--- begin ---

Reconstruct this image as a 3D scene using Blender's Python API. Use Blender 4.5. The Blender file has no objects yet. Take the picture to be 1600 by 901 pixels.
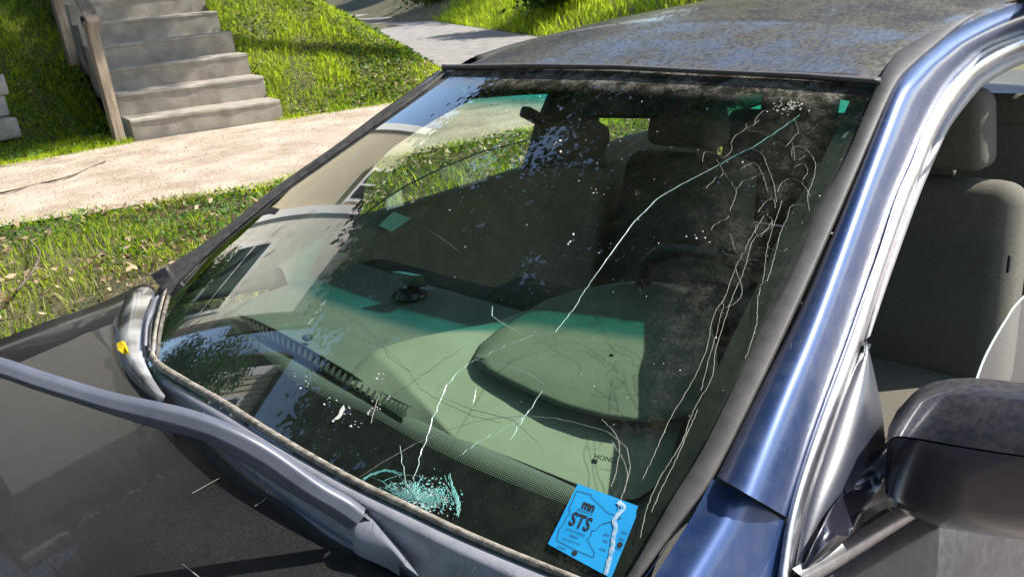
import bpy, bmesh, math, random
import numpy as np
from mathutils import Vector, Matrix, noise
from mathutils.bvhtree import BVHTree
random.seed(7); rng = np.random.default_rng(7)
SC = bpy.context.scene; COL = SC.collection
# ---------------------------------------------------------------- camera
CAM = Vector((1.1987, -1.5533, 1.6172)); YAW, PITCH, ROLL, F = 0.80112, 0.36147, -0.09975, 1324.92
def axes():
    cy, sy = math.cos(YAW), math.sin(YAW)
    f = Vector((-sy*math.cos(PITCH), cy*math.cos(PITCH), -math.sin(PITCH)))
    r = Vector((cy, sy, 0)); u = r.cross(f); c, s = math.cos(ROLL), math.sin(ROLL)
    return f, c*r+s*u, -s*r+c*u
AF, AR, AU = axes()
cd = bpy.data.cameras.new('camera'); cam = bpy.data.objects.new('camera', cd); COL.objects.link(cam)
cd.sensor_width = 36; cd.lens = F/1600*36; cd.clip_start = 0.02; cd.clip_end = 500
cam.matrix_world = Matrix(((AR.x, AU.x, -AF.x, CAM.x), (AR.y, AU.y, -AF.y, CAM.y), (AR.z, AU.z, -AF.z, CAM.z), (0, 0, 0, 1)))
SC.camera = cam
# ---------------------------------------------------------------- sky, sun, exposure
SUN = Vector((0.64, 0.87, 1.0)).normalized()
w = bpy.data.worlds.new('World'); SC.world = w; w.use_nodes = True
nt = w.node_tree; bg = nt.nodes['Background']; sk = nt.nodes.new('ShaderNodeTexSky'); sk.sky_type = 'NISHITA'; sk.sun_disc = False
sk.sun_elevation = math.asin(SUN.z); sk.sun_rotation = math.atan2(SUN.x, SUN.y); sk.air_density = 1.0; sk.dust_density = 0.6
nt.links.new(sk.outputs[0], bg.inputs[0]); bg.inputs[1].default_value = 0.15
sl = bpy.data.lights.new('sun', 'SUN'); sl.energy = 4.4; sl.angle = math.radians(0.5); sl.color = (1, 0.95, 0.87)
so = bpy.data.objects.new('sun', sl); COL.objects.link(so); so.rotation_euler = SUN.to_track_quat('Z', 'Y').to_euler(); so.location = (5, 7, 9)
SC.view_settings.view_transform = 'Standard'; SC.view_settings.look = 'None'; SC.view_settings.exposure = 1.0
try:
    SC.cycles.transparent_max_bounces = 24; SC.cycles.max_bounces = 10
except Exception: pass
# ---------------------------------------------------------------- pixel -> ray helpers (design aid only)
def ray(px, py): return (AF*F + AR*(px-800) - AU*(py-450.5)).normalized()
def pl(n, d):
    n = Vector(n)
    def f(px, py):
        D = ray(px, py); t = (d-n.dot(CAM))/n.dot(D); return CAM + D*t
    return f
def Zp(z): return pl((0, 0, 1), z)
def Yp(y): return pl((0, 1, 0), y)
def Xp(x): return pl((1, 0, 0), x)
def mixs(a, b, k, out=0.0):
    def f(px, py):
        A, B = a(px, py), b(px, py); return A.lerp(B, k) - ray(px, py)*out
    return f
HW, ZT, BW, YB, ZB, CB, CT, TZ = 0.5773, 1.3639, 0.6927, -0.9233, 0.9276, 0.0914, 0.0586, 0.0266
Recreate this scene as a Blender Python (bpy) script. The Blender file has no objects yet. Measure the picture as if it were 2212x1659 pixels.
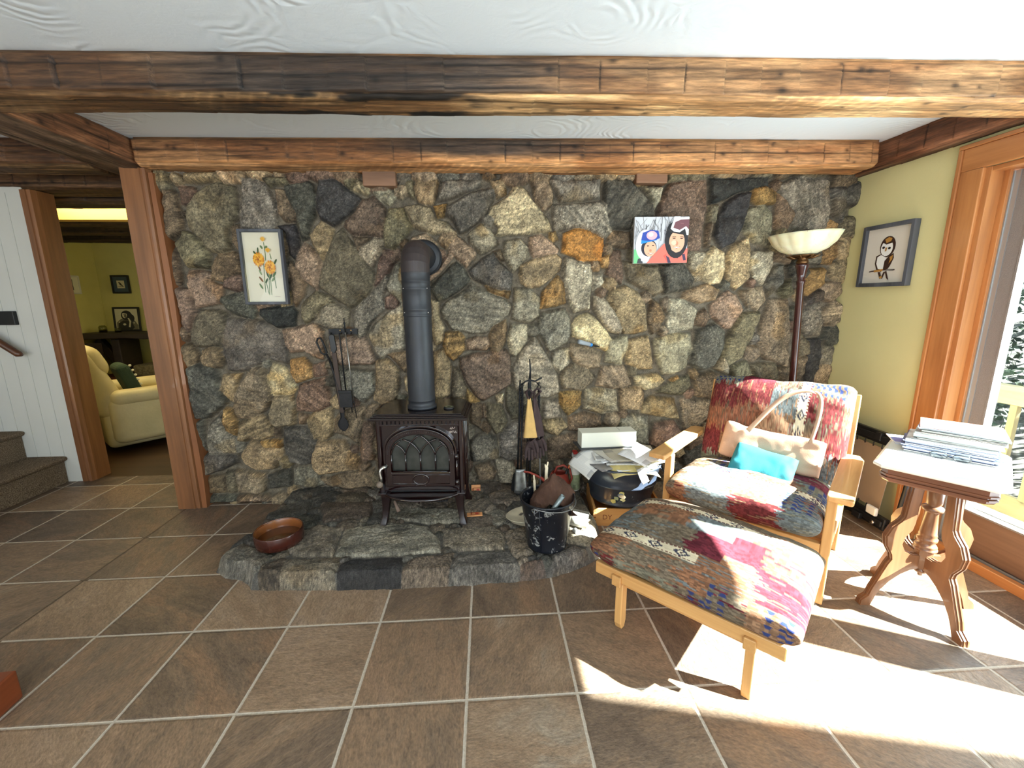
import bpy, bmesh, math, random
import numpy as np
from mathutils import Vector, Matrix
random.seed(7)
S = bpy.context.scene
COL = S.collection
PI = math.pi

# ---------------------------------------------------------------- camera model (measured from the tile grid)
CF, CYAW, CPITCH, CROLL = 913.01, .05897, .19804, .00765
CPOS = np.array([.0959, -1.6677, 1.4052])
def _cam_axes():
    cy, s = math.cos(CYAW), math.sin(CYAW)
    F = np.array([s*math.cos(CPITCH), cy*math.cos(CPITCH), -math.sin(CPITCH)])
    r = np.array([cy, -s, 0.]); d = np.cross(F, r)
    c, q = math.cos(CROLL), math.sin(CROLL)
    return c*r+q*d, -q*r+c*d, F
AX_R, AX_D, AX_F = _cam_axes()
def ray(x, y): return AX_R*((x-1106)/CF) + AX_D*((y-829.5)/CF) + AX_F
def at_y(x, y, Y):
    d = ray(x, y); return CPOS + d*((Y-CPOS[1])/d[1])
def at_z(x, y, Z):
    d = ray(x, y); return CPOS + d*((Z-CPOS[2])/d[2])

# ---------------------------------------------------------------- colour and noise helpers
def lin(c):
    c = np.asarray(c, float)/255.
    return np.where(c <= .04045, c/12.92, ((c+.055)/1.055)**2.4)
def rgba(c):
    v = lin(c); return (float(v[0]), float(v[1]), float(v[2]), 1.)
def hsh(a, b=0., s=0.):
    v = np.sin(np.asarray(a, float)*127.1 + np.asarray(b, float)*311.7 + s*74.7)*43758.5453
    return v - np.floor(v)
def vnoise(x, y, s=0.):
    x = np.asarray(x, float); y = np.asarray(y, float)
    ix, iy = np.floor(x), np.floor(y); fx, fy = x-ix, y-iy
    fx = fx*fx*(3-2*fx); fy = fy*fy*(3-2*fy)
    a = hsh(ix, iy, s); b = hsh(ix+1, iy, s); c = hsh(ix, iy+1, s); d = hsh(ix+1, iy+1, s)
    return (a*(1-fx)+b*fx)*(1-fy) + (c*(1-fx)+d*fx)*fy
def fbm(x, y, s=0., o=4):
    t = 0.; a = .5; n = 0.
    for i in range(o):
        t = t + a*vnoise(x*2**i, y*2**i, s+i*3.1); n += a; a *= .5
    return t/n
def sst(a, b, x):
    t = np.clip((x-a)/(b-a), 0, 1); return t*t*(3-2*t)

# ---------------------------------------------------------------- object helpers
def link(o, parent=None):
    COL.objects.link(o)
    if parent is not None: o.parent = parent
    return o
def tag(o, label=None, cat=None, group=None, kind=None):
    if label: o['label'] = label
    if cat: o['category'] = cat
    if group: o['group'] = group
    if kind: o['kind'] = kind
    return o
def thing(name, label, cat, loc=(0, 0, 0), rz=0., group=None, rot=None):
    o = bpy.data.objects.new(name, None); o.empty_display_size = .05
    o.location = loc; o.rotation_euler = rot or (0, 0, rz)
    link(o); return tag(o, label, cat, group)
def copy_tree(o, parent=None):
    c = o.copy(); COL.objects.link(c)
    if parent is not None: c.parent = parent
    for ch in list(o.children): copy_tree(ch, c)
    return c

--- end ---

**Description of the task:**
Omit the pictures, then quote the rest of the material above exactly.

**Exercise response:**
Reconstruct this image as a 3D scene using Blender's Python API. Use Blender 4.5. The Blender file has no objects yet. Take the picture to be 1600 by 901 pixels.
import bpy, bmesh, math, random
import numpy as np
from mathutils import Vector, Matrix, noise
from mathutils.bvhtree import BVHTree
random.seed(7); rng = np.random.default_rng(7)
SC = bpy.context.scene; COL = SC.collection
# ---------------------------------------------------------------- camera
CAM = Vector((1.1987, -1.5533, 1.6172)); YAW, PITCH, ROLL, F = 0.80112, 0.36147, -0.09975, 1324.92
def axes():
    cy, sy = math.cos(YAW), math.sin(YAW)
    f = Vector((-sy*math.cos(PITCH), cy*math.cos(PITCH), -math.sin(PITCH)))
    r = Vector((cy, sy, 0)); u = r.cross(f); c, s = math.cos(ROLL), math.sin(ROLL)
    return f, c*r+s*u, -s*r+c*u
AF, AR, AU = axes()
cd = bpy.data.cameras.new('camera'); cam = bpy.data.objects.new('camera', cd); COL.objects.link(cam)
cd.sensor_width = 36; cd.lens = F/1600*36; cd.clip_start = 0.02; cd.clip_end = 500
cam.matrix_world = Matrix(((AR.x, AU.x, -AF.x, CAM.x), (AR.y, AU.y, -AF.y, CAM.y), (AR.z, AU.z, -AF.z, CAM.z), (0, 0, 0, 1)))
SC.camera = cam
# ---------------------------------------------------------------- sky, sun, exposure
SUN = Vector((0.64, 0.87, 1.0)).normalized()
w = bpy.data.worlds.new('World'); SC.world = w; w.use_nodes = True
nt = w.node_tree; bg = nt.nodes['Background']; sk = nt.nodes.new('ShaderNodeTexSky'); sk.sky_type = 'NISHITA'; sk.sun_disc = False
sk.sun_elevation = math.asin(SUN.z); sk.sun_rotation = math.atan2(SUN.x, SUN.y); sk.air_density = 1.0; sk.dust_density = 0.6
nt.links.new(sk.outputs[0], bg.inputs[0]); bg.inputs[1].default_value = 0.15
sl = bpy.data.lights.new('sun', 'SUN'); sl.energy = 4.4; sl.angle = math.radians(0.5); sl.color = (1, 0.95, 0.87)
so = bpy.data.objects.new('sun', sl); COL.objects.link(so); so.rotation_euler = SUN.to_track_quat('Z', 'Y').to_euler(); so.location = (5, 7, 9)
SC.view_settings.view_transform = 'Standard'; SC.view_settings.look = 'None'; SC.view_settings.exposure = 1.0
try:
    SC.cycles.transparent_max_bounces = 24; SC.cycles.max_bounces = 10
except Exception: pass
# ---------------------------------------------------------------- pixel -> ray helpers (design aid only)
def ray(px, py): return (AF*F + AR*(px-800) - AU*(py-450.5)).normalized()
def pl(n, d):
    n = Vector(n)
    def f(px, py):
        D = ray(px, py); t = (d-n.dot(CAM))/n.dot(D); return CAM + D*t
    return f
def Zp(z): return pl((0, 0, 1), z)
def Yp(y): return pl((0, 1, 0), y)
def Xp(x): return pl((1, 0, 0), x)
def mixs(a, b, k, out=0.0):
    def f(px, py):
        A, B = a(px, py), b(px, py); return A.lerp(B, k) - ray(px, py)*out
    return f
HW, ZT, BW, YB, ZB, CB, CT, TZ = 0.5773, 1.3639, 0.6927, -0.9233, 0.9276, 0.0914, 0.0586, 0.0266
Recreate this scene as a Blender Python (bpy) script. The Blender file has no objects yet. Measure the picture as if it were 2212x1659 pixels.
import bpy, bmesh, math, random
import numpy as np
from mathutils import Vector, Matrix
random.seed(7)
S = bpy.context.scene
COL = S.collection
PI = math.pi

# ---------------------------------------------------------------- camera model (measured from the tile grid)
CF, CYAW, CPITCH, CROLL = 913.01, .05897, .19804, .00765
CPOS = np.array([.0959, -1.6677, 1.4052])
def _cam_axes():
    cy, s = math.cos(CYAW), math.sin(CYAW)
    F = np.array([s*math.cos(CPITCH), cy*math.cos(CPITCH), -math.sin(CPITCH)])
    r = np.array([cy, -s, 0.]); d = np.cross(F, r)
    c, q = math.cos(CROLL), math.sin(CROLL)
    return c*r+q*d, -q*r+c*d, F
AX_R, AX_D, AX_F = _cam_axes()
def ray(x, y): return AX_R*((x-1106)/CF) + AX_D*((y-829.5)/CF) + AX_F
def at_y(x, y, Y):
    d = ray(x, y); return CPOS + d*((Y-CPOS[1])/d[1])
def at_z(x, y, Z):
    d = ray(x, y); return CPOS + d*((Z-CPOS[2])/d[2])

# ---------------------------------------------------------------- colour and noise helpers
def lin(c):
    c = np.asarray(c, float)/255.
    return np.where(c <= .04045, c/12.92, ((c+.055)/1.055)**2.4)
def rgba(c):
    v = lin(c); return (float(v[0]), float(v[1]), float(v[2]), 1.)
def hsh(a, b=0., s=0.):
    v = np.sin(np.asarray(a, float)*127.1 + np.asarray(b, float)*311.7 + s*74.7)*43758.5453
    return v - np.floor(v)
def vnoise(x, y, s=0.):
    x = np.asarray(x, float); y = np.asarray(y, float)
    ix, iy = np.floor(x), np.floor(y); fx, fy = x-ix, y-iy
    fx = fx*fx*(3-2*fx); fy = fy*fy*(3-2*fy)
    a = hsh(ix, iy, s); b = hsh(ix+1, iy, s); c = hsh(ix, iy+1, s); d = hsh(ix+1, iy+1, s)
    return (a*(1-fx)+b*fx)*(1-fy) + (c*(1-fx)+d*fx)*fy
def fbm(x, y, s=0., o=4):
    t = 0.; a = .5; n = 0.
    for i in range(o):
        t = t + a*vnoise(x*2**i, y*2**i, s+i*3.1); n += a; a *= .5
    return t/n
def sst(a, b, x):
    t = np.clip((x-a)/(b-a), 0, 1); return t*t*(3-2*t)

# ---------------------------------------------------------------- object helpers
def link(o, parent=None):
    COL.objects.link(o)
    if parent is not None: o.parent = parent
    return o
def tag(o, label=None, cat=None, group=None, kind=None):
    if label: o['label'] = label
    if cat: o['category'] = cat
    if group: o['group'] = group
    if kind: o['kind'] = kind
    return o
def thing(name, label, cat, loc=(0, 0, 0), rz=0., group=None, rot=None):
    o = bpy.data.objects.new(name, None); o.empty_display_size = .05
    o.location = loc; o.rotation_euler = rot or (0, 0, rz)
    link(o); return tag(o, label, cat, group)
def copy_tree(o, parent=None):
    c = o.copy(); COL.objects.link(c)
    if parent is not None: c.parent = parent
    for ch in list(o.children): copy_tree(ch, c)
    return c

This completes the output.